Le plus imposant est un semi-remorque modulable dans sa largeur et sa hauteur. C’est l’abattoir à proprement parler dans lequel se déroulent toutes les étapes depuis l’étourdissement jusqu’à la pesée fiscale. Le second est un camion équipé d’une caisse frigorifique, laquelle est scindée en deux parties. Une pour la « salle » de ressuyage, pour faire tomber la température au cœur du muscle à moins de 7 °C en 24 heures. L’autre est la partie « stockage » d’une capacité maximum de 24 carcasses. Ces dernières sont en suspension pelvienne d’abord pour des questions de hauteur mais également pour chercher à améliorer la tendreté de la viande. La troisième partie est la remorque du dernier camion lequel est utilisé pour faire du stockage. Cette remorque abrite un bureau, une douche, des toilettes et un vestiaire. C’est aussi le sas qui permet aux quatre salariés en charge de l’abattage de pénétrer dans le camion abattoir. Le tout permet d’avoir sur une surface réduite tous les équipements nécessaires à l’abattage, la mise en demi-carcasse, le ressuyage puis la conservation en frigo. Et répondant évidemment aux normes d’hygiène et de sécurité alimentaire ainsi qu’aux exigences prévues par la réglementation française et européenne.
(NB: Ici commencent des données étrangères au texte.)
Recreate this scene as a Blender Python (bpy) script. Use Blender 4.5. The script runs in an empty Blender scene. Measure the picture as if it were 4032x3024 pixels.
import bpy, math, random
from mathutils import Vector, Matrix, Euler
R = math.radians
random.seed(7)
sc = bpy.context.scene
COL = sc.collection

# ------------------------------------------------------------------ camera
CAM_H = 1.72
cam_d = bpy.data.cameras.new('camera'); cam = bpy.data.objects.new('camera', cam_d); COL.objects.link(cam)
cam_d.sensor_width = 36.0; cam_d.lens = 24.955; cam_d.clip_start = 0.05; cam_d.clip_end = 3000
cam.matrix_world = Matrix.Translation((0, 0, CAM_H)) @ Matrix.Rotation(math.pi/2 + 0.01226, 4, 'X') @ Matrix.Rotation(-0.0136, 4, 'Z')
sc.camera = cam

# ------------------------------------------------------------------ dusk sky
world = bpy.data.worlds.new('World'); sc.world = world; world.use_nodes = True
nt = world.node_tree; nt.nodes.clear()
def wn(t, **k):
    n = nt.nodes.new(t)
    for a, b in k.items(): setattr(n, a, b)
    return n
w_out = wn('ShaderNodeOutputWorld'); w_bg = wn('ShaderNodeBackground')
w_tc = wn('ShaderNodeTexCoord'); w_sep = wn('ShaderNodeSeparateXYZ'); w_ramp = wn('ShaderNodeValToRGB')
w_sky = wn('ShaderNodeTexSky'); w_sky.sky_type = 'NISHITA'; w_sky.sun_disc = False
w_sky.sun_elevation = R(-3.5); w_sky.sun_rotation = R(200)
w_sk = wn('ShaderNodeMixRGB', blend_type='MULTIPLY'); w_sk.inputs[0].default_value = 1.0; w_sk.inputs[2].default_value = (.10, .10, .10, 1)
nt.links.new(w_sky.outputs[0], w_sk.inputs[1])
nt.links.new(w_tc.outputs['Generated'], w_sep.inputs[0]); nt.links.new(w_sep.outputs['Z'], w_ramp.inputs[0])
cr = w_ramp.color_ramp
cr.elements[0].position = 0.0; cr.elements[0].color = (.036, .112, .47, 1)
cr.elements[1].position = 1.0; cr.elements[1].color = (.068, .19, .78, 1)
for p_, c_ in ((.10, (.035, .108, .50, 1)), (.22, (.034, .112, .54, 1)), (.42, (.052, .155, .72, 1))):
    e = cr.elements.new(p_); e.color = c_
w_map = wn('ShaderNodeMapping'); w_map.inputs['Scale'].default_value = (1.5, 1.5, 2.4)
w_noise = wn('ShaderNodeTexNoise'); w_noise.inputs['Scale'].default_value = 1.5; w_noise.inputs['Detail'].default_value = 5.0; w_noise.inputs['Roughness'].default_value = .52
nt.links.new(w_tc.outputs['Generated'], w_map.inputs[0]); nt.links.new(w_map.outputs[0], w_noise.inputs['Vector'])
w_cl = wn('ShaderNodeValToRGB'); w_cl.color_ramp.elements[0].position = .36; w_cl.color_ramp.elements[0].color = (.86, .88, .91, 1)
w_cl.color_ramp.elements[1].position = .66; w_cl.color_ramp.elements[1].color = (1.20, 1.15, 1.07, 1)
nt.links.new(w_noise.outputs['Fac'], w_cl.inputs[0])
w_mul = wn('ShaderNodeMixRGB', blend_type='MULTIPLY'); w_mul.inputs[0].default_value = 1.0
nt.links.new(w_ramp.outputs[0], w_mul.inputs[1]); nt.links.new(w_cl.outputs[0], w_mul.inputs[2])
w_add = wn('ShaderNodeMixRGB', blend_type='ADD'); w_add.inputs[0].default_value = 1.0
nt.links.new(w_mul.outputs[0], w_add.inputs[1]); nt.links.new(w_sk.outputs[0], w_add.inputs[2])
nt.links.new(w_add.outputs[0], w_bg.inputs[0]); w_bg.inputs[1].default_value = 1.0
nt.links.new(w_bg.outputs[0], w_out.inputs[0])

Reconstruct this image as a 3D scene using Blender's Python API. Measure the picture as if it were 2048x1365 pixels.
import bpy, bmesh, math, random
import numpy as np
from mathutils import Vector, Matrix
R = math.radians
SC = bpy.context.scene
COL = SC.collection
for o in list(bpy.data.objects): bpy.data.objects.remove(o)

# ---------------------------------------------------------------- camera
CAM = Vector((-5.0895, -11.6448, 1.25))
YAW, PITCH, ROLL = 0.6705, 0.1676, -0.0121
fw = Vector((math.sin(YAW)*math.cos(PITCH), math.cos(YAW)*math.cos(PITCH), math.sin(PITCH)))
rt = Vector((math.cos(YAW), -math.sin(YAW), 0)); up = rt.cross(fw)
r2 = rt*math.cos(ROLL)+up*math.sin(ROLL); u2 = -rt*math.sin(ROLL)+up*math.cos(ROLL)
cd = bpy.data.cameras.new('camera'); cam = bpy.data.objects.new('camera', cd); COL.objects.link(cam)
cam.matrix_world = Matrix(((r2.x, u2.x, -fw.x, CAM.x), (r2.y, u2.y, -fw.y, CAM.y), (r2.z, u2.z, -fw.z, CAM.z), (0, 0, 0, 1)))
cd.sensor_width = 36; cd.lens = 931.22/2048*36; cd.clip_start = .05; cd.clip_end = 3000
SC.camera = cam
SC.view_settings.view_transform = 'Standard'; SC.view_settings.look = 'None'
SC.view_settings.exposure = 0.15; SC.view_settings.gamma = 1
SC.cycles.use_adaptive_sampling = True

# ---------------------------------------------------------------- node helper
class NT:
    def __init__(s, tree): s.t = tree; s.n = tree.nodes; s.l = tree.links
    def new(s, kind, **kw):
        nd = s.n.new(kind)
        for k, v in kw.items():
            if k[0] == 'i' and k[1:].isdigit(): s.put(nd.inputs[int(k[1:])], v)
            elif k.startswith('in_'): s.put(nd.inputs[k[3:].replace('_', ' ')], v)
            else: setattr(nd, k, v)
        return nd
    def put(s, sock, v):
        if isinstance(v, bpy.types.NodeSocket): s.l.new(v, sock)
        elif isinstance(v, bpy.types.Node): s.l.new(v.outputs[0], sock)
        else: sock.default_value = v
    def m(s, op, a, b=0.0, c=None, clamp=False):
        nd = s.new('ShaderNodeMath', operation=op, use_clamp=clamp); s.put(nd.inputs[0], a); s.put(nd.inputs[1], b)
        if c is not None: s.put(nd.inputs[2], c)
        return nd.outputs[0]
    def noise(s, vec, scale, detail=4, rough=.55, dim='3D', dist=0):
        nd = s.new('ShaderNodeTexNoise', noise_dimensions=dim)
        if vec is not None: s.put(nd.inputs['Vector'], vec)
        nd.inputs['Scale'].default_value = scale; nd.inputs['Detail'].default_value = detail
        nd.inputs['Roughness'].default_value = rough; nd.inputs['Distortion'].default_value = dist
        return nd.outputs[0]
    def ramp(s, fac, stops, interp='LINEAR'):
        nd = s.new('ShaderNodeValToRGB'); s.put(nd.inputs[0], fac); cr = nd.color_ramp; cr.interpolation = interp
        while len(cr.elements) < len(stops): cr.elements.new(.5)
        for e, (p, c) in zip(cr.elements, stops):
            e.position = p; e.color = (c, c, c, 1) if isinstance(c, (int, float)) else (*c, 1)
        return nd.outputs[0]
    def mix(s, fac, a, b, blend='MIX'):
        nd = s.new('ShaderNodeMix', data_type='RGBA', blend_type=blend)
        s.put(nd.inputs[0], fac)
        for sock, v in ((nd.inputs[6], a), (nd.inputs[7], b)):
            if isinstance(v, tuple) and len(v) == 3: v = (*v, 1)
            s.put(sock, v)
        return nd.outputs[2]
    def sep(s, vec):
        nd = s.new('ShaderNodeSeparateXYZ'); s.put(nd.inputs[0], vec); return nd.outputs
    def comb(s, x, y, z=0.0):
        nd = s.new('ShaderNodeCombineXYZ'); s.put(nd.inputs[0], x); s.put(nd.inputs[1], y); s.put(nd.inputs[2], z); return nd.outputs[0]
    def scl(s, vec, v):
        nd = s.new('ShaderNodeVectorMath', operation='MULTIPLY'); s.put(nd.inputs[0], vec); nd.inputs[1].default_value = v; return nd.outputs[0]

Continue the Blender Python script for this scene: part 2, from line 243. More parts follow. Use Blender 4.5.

Surface plane et stabilisée
Ces trois éléments doivent pouvoir être stationnés sur une surface plane et stabilisée, proche des bâtiments d’élevage et mesurant dans l’idéal au moins 15 x 30 mètres. Les animaux passent de la stabulation à l’abattoir via un couloir d’amenée réalisé avec des barrières mobiles. « Une fois les camions sur la ferme, il nous faut un peu plus d’une heure pour tout brancher et positionner », explique Guillaume, responsable de l’équipe. Côté accessibilité, la période estivale n’est pas la plus compliquée. L’hiver est davantage redouté. La terre est souvent argileuse dans les fermes bourguignonnes, d’où l’importance d’avoir des abords aux surfaces bien stabilisées en cas de longue période humide. L’autre problématique avec laquelle il va falloir composer est celle du gel. Mais le fait que cet outil ait été conçu par des Suédois puis fabriqué par des Finlandais permet d’être plutôt confiant sur ce volet.